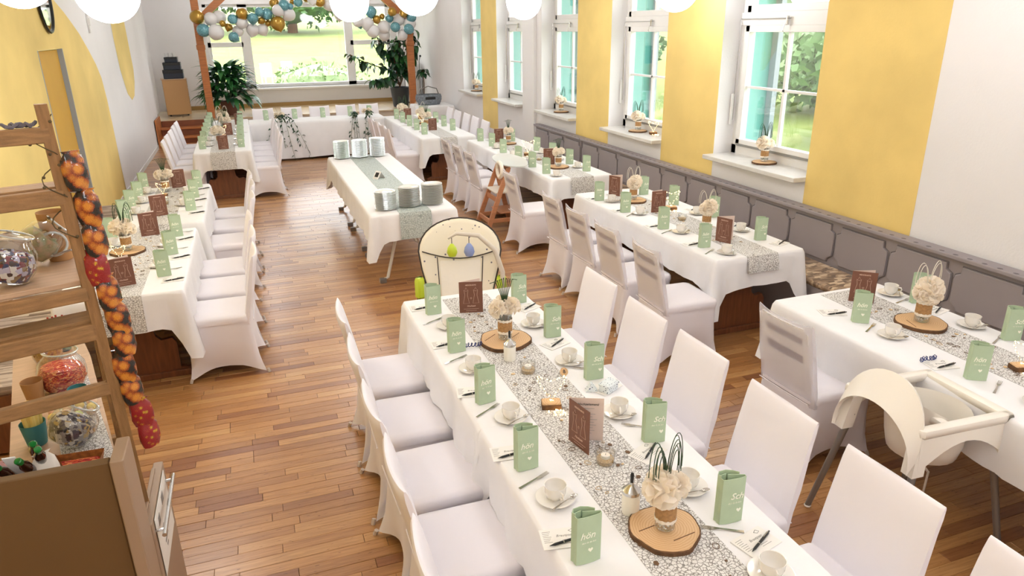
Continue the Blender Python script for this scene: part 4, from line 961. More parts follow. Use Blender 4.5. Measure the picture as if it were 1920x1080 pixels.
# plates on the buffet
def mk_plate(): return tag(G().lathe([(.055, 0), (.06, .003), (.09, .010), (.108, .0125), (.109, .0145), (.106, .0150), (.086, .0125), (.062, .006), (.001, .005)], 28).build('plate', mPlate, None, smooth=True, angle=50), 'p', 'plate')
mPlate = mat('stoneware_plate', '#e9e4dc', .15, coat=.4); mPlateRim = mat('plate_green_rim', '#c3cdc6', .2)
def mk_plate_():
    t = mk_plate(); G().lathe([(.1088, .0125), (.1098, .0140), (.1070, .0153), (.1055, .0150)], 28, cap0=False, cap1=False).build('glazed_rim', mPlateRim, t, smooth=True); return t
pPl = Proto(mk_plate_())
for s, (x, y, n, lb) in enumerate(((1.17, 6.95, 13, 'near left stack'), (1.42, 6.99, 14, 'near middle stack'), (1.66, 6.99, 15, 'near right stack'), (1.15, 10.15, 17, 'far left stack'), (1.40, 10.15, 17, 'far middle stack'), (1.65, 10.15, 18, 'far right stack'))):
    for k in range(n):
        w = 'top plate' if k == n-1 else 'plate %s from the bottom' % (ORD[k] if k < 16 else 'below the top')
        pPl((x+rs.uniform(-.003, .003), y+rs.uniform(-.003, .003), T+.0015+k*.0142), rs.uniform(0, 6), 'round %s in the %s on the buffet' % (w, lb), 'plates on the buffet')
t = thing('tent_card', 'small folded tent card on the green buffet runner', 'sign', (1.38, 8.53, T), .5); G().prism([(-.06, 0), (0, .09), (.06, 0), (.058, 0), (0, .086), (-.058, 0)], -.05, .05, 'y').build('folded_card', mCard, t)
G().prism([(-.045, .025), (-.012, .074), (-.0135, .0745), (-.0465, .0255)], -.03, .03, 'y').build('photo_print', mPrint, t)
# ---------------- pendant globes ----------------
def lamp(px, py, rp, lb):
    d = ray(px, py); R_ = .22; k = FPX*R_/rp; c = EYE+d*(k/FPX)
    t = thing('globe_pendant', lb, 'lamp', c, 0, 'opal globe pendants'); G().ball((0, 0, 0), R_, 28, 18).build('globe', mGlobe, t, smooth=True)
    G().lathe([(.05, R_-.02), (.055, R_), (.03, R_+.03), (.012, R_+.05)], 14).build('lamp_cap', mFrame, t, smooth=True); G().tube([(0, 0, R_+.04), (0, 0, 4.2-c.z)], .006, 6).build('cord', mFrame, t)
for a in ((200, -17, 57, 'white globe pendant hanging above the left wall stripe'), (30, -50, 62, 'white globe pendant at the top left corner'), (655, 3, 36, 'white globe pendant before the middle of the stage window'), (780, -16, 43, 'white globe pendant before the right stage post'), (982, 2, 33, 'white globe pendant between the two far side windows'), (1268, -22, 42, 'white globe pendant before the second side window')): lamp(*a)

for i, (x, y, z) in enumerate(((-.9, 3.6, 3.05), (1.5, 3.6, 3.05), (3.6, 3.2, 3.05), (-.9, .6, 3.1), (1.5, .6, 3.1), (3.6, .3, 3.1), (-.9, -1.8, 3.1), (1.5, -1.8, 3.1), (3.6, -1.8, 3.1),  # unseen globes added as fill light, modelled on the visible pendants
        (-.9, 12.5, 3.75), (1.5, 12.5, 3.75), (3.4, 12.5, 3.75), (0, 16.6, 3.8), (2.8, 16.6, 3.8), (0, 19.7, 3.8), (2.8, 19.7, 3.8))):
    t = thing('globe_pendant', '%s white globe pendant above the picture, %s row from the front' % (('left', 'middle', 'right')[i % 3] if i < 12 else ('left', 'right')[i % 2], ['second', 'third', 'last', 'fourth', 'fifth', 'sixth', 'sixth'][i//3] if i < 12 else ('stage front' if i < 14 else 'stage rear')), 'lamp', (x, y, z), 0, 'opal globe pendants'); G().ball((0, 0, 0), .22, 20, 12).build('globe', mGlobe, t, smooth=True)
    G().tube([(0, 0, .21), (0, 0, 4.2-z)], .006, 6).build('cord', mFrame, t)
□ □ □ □
→ **What you need to do**: Return each line exactly as written. Any picture gets left out.

→ **Final result**:
Continue the Blender Python script for this scene: part 4, from line 961. More parts follow. Use Blender 4.5. Measure the picture as if it were 1920x1080 pixels.
# plates on the buffet
def mk_plate(): return tag(G().lathe([(.055, 0), (.06, .003), (.09, .010), (.108, .0125), (.109, .0145), (.106, .0150), (.086, .0125), (.062, .006), (.001, .005)], 28).build('plate', mPlate, None, smooth=True, angle=50), 'p', 'plate')
mPlate = mat('stoneware_plate', '#e9e4dc', .15, coat=.4); mPlateRim = mat('plate_green_rim', '#c3cdc6', .2)
def mk_plate_():
    t = mk_plate(); G().lathe([(.1088, .0125), (.1098, .0140), (.1070, .0153), (.1055, .0150)], 28, cap0=False, cap1=False).build('glazed_rim', mPlateRim, t, smooth=True); return t
pPl = Proto(mk_plate_())
for s, (x, y, n, lb) in enumerate(((1.17, 6.95, 13, 'near left stack'), (1.42, 6.99, 14, 'near middle stack'), (1.66, 6.99, 15, 'near right stack'), (1.15, 10.15, 17, 'far left stack'), (1.40, 10.15, 17, 'far middle stack'), (1.65, 10.15, 18, 'far right stack'))):
    for k in range(n):
        w = 'top plate' if k == n-1 else 'plate %s from the bottom' % (ORD[k] if k < 16 else 'below the top')
        pPl((x+rs.uniform(-.003, .003), y+rs.uniform(-.003, .003), T+.0015+k*.0142), rs.uniform(0, 6), 'round %s in the %s on the buffet' % (w, lb), 'plates on the buffet')
t = thing('tent_card', 'small folded tent card on the green buffet runner', 'sign', (1.38, 8.53, T), .5); G().prism([(-.06, 0), (0, .09), (.06, 0), (.058, 0), (0, .086), (-.058, 0)], -.05, .05, 'y').build('folded_card', mCard, t)
G().prism([(-.045, .025), (-.012, .074), (-.0135, .0745), (-.0465, .0255)], -.03, .03, 'y').build('photo_print', mPrint, t)
# ---------------- pendant globes ----------------
def lamp(px, py, rp, lb):
    d = ray(px, py); R_ = .22; k = FPX*R_/rp; c = EYE+d*(k/FPX)
    t = thing('globe_pendant', lb, 'lamp', c, 0, 'opal globe pendants'); G().ball((0, 0, 0), R_, 28, 18).build('globe', mGlobe, t, smooth=True)
    G().lathe([(.05, R_-.02), (.055, R_), (.03, R_+.03), (.012, R_+.05)], 14).build('lamp_cap', mFrame, t, smooth=True); G().tube([(0, 0, R_+.04), (0, 0, 4.2-c.z)], .006, 6).build('cord', mFrame, t)
for a in ((200, -17, 57, 'white globe pendant hanging above the left wall stripe'), (30, -50, 62, 'white globe pendant at the top left corner'), (655, 3, 36, 'white globe pendant before the middle of the stage window'), (780, -16, 43, 'white globe pendant before the right stage post'), (982, 2, 33, 'white globe pendant between the two far side windows'), (1268, -22, 42, 'white globe pendant before the second side window')): lamp(*a)

for i, (x, y, z) in enumerate(((-.9, 3.6, 3.05), (1.5, 3.6, 3.05), (3.6, 3.2, 3.05), (-.9, .6, 3.1), (1.5, .6, 3.1), (3.6, .3, 3.1), (-.9, -1.8, 3.1), (1.5, -1.8, 3.1), (3.6, -1.8, 3.1),  # unseen globes added as fill light, modelled on the visible pendants
        (-.9, 12.5, 3.75), (1.5, 12.5, 3.75), (3.4, 12.5, 3.75), (0, 16.6, 3.8), (2.8, 16.6, 3.8), (0, 19.7, 3.8), (2.8, 19.7, 3.8))):
    t = thing('globe_pendant', '%s white globe pendant above the picture, %s row from the front' % (('left', 'middle', 'right')[i % 3] if i < 12 else ('left', 'right')[i % 2], ['second', 'third', 'last', 'fourth', 'fifth', 'sixth', 'sixth'][i//3] if i < 12 else ('stage front' if i < 14 else 'stage rear')), 'lamp', (x, y, z), 0, 'opal globe pendants'); G().ball((0, 0, 0), .22, 20, 12).build('globe', mGlobe, t, smooth=True)
    G().tube([(0, 0, .21), (0, 0, 4.2-z)], .006, 6).build('cord', mFrame, t)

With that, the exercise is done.